_GIVEN TASK_
Repeat the whole listing below, word for word.

_SUPPLIED INFORMATION_
[start]

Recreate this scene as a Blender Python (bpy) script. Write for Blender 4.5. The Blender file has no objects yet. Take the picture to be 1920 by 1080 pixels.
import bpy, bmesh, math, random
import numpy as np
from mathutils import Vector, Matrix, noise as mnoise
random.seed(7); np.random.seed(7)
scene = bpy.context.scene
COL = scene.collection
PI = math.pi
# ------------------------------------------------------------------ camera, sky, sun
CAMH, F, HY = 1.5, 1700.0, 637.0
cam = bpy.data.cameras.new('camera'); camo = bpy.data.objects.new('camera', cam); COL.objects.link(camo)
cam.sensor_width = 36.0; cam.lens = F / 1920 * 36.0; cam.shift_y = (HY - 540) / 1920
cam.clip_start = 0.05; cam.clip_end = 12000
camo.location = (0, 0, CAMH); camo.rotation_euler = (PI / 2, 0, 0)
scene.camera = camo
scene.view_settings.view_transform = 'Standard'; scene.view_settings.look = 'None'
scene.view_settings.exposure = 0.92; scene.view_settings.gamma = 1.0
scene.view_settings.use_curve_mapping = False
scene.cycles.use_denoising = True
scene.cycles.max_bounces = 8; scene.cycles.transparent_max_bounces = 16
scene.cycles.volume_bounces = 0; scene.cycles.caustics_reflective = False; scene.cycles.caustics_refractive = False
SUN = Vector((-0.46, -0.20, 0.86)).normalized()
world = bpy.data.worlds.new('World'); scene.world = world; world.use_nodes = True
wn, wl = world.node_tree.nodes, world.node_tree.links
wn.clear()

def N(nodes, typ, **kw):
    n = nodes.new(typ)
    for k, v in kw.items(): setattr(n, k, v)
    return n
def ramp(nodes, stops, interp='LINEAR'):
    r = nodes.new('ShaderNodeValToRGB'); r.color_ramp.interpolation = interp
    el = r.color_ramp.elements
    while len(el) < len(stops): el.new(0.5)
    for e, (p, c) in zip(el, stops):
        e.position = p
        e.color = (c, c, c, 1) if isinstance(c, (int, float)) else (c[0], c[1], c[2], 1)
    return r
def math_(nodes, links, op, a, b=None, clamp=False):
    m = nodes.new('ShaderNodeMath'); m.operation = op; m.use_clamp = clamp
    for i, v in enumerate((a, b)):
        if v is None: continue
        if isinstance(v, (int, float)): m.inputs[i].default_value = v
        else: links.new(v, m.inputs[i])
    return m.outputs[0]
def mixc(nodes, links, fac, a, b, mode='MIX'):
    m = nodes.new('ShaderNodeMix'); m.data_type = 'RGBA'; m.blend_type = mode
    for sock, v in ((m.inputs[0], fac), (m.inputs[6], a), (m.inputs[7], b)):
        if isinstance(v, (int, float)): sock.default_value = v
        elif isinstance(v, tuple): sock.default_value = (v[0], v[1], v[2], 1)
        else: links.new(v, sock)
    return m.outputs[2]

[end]

_TASK OUTPUT_
Recreate this scene as a Blender Python (bpy) script. Write for Blender 4.5. The Blender file has no objects yet. Take the picture to be 1920 by 1080 pixels.
import bpy, bmesh, math, random
import numpy as np
from mathutils import Vector, Matrix, noise as mnoise
random.seed(7); np.random.seed(7)
scene = bpy.context.scene
COL = scene.collection
PI = math.pi
# ------------------------------------------------------------------ camera, sky, sun
CAMH, F, HY = 1.5, 1700.0, 637.0
cam = bpy.data.cameras.new('camera'); camo = bpy.data.objects.new('camera', cam); COL.objects.link(camo)
cam.sensor_width = 36.0; cam.lens = F / 1920 * 36.0; cam.shift_y = (HY - 540) / 1920
cam.clip_start = 0.05; cam.clip_end = 12000
camo.location = (0, 0, CAMH); camo.rotation_euler = (PI / 2, 0, 0)
scene.camera = camo
scene.view_settings.view_transform = 'Standard'; scene.view_settings.look = 'None'
scene.view_settings.exposure = 0.92; scene.view_settings.gamma = 1.0
scene.view_settings.use_curve_mapping = False
scene.cycles.use_denoising = True
scene.cycles.max_bounces = 8; scene.cycles.transparent_max_bounces = 16
scene.cycles.volume_bounces = 0; scene.cycles.caustics_reflective = False; scene.cycles.caustics_refractive = False
SUN = Vector((-0.46, -0.20, 0.86)).normalized()
world = bpy.data.worlds.new('World'); scene.world = world; world.use_nodes = True
wn, wl = world.node_tree.nodes, world.node_tree.links
wn.clear()

def N(nodes, typ, **kw):
    n = nodes.new(typ)
    for k, v in kw.items(): setattr(n, k, v)
    return n
def ramp(nodes, stops, interp='LINEAR'):
    r = nodes.new('ShaderNodeValToRGB'); r.color_ramp.interpolation = interp
    el = r.color_ramp.elements
    while len(el) < len(stops): el.new(0.5)
    for e, (p, c) in zip(el, stops):
        e.position = p
        e.color = (c, c, c, 1) if isinstance(c, (int, float)) else (c[0], c[1], c[2], 1)
    return r
def math_(nodes, links, op, a, b=None, clamp=False):
    m = nodes.new('ShaderNodeMath'); m.operation = op; m.use_clamp = clamp
    for i, v in enumerate((a, b)):
        if v is None: continue
        if isinstance(v, (int, float)): m.inputs[i].default_value = v
        else: links.new(v, m.inputs[i])
    return m.outputs[0]
def mixc(nodes, links, fac, a, b, mode='MIX'):
    m = nodes.new('ShaderNodeMix'); m.data_type = 'RGBA'; m.blend_type = mode
    for sock, v in ((m.inputs[0], fac), (m.inputs[6], a), (m.inputs[7], b)):
        if isinstance(v, (int, float)): sock.default_value = v
        elif isinstance(v, tuple): sock.default_value = (v[0], v[1], v[2], 1)
        else: links.new(v, sock)
    return m.outputs[2]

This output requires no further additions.